Miller: Five things to know

PHOENIX -- They are just three little words, and placed together they comprise the most heartening, scary, exciting, worrisome, optimistic and jolting sentence to emerge from Oakland's camp -- maybe from any camp -- all spring:

"I feel great," right-hander Rich Harden says.

The A's are 21-7 when Rich Harden has started the past two seasons. (Getty Images)  
The A's are 21-7 when Rich Harden has started the past two seasons. (Getty Images)  
He's smiling when he says them. It's no trick. There's no mirage. If the other shoe is waiting to drop -- and in the past, it has dropped with the force of a wrecking ball -- it is nowhere in sight when you look around.

"I'm ready to get the season started," Harden continues, and now it's almost just too much.

In one flip of the calendar year, the Swingin' A's move from the Big Hurt to the Big Tease, from Frank Thomas' thoroughly unexpected monster year at the plate to a kid with Cy Young potential and Cy Buzzard's luck.

What's tantalizing is how healthy and, yes, how thoroughly dominant Harden, 25, has been all spring.

"Cy Young stuff, without a doubt," says veteran one National League scout who has been watching the Athletics. "Fastball, slider, split, and you'd better swing at the first 95-mph fastball you see.

"Because if he gets ahead of you in the count, good luck."

What's scary is the thought of not only how dominant the kid could be if he could rack up a full season's worth of 33 or 34 starts ... but also the thought of how, with him, there is a muscle strain or sore elbow lurking around every dark corner.

"Unbelievable, unbelievable stuff.
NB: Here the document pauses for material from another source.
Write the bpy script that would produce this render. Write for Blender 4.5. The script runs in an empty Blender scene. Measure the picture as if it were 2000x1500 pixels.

Even Huddy and Mulder used to say that as good a stuff as they had, he had better stuff than all of them," Oakland Gold Glove third baseman Eric Chavez says of one-time A's aces Tim Hudson and Mark Mulder. "He's been sharp this spring.

"But him looking sharp has never been the problem. Him staying healthy has been the problem."

Oakland's 17th-round pick in the 2000 draft, Harden has made only 28 starts over the past two seasons combined. There were two strains -- left oblique and right lat -- and a sore elbow that limited him to nine starts last summer. There was the left shoulder subluxation that held him to 22 appearances -- 19 starts -- in 2005.

The aches and pains didn't start stacking up on him until 2005. Throughout his high school, community college and minor league career, he was fine.